An American might bluntly say that it is a beautiful day whereas a Japanese person might not mention the day as it is obvious that it is beautiful. In the business world such direct implications from the American might cause the Japanese person to feel as if the American is speaking too much and vice versa, the American might find the Japanese person to be cold as he doesn't exchange pleasantries the way the American is used to. This specific circumstance is obviously trivial and there are always exceptions but it is cause to wonder the implications of such differences in culture on a more significant business culture scale.

Business Culture Differences

Different cultures communicate in many different ways and to different degrees of contextual relevance. Many cultures have various forms of non-verbal communication that are foreign to others, some of which might even be offensive. Often there are customs that have little to do with communication other than the act of securing trust or respect. Cultural misunderstandings in business activities abroad can be destructive to a company and can greatly overshadow total quality management. It is for reasons such as these that it is imperative for successful business persons to educate themselves of other cultures.

As it is cultural differences are learned from birth so there is nothing to hinder them being learned later in life. In an effort to improve business communications in companies that deal with foreign cultures they must make it a priority to educate the entire company and more specifically the relations team which directly interacts with the foreign businesses and markets. Customs, traditions, methods of communicational delivery must be understood before significant market entrance can occur.

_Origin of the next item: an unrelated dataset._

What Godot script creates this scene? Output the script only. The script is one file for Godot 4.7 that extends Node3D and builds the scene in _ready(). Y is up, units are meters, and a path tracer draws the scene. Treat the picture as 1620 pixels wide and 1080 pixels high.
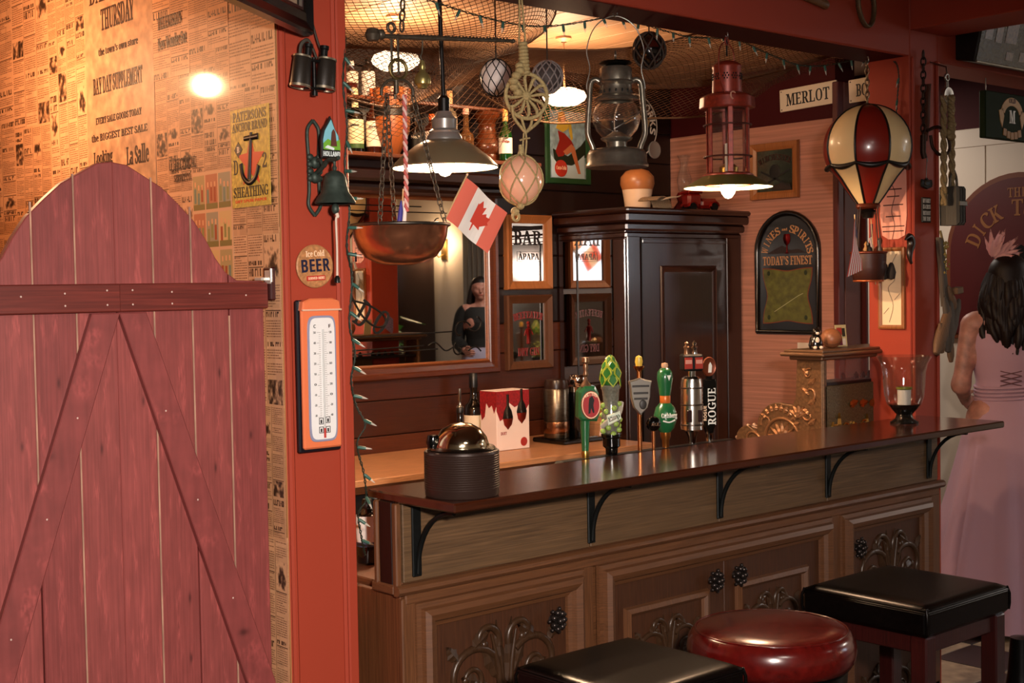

Obviously language barriers must be crossed. Often translators achieve this but even more significant to trust and direct communication is the learning of the foreign language. This is usually difficult to do later in life and not all people are capable of putting in the work to do this which is why the American nation must learn to act as one and emphasize the importance of foreign language education for our children. We have lived our lives and now find ourselves in the midst of a global business marketplace and we now know that to succeed in business cross-cultured education will lead to further prosperity. I believe that education starting at the elementary level will be businesses best friend for the coming decades.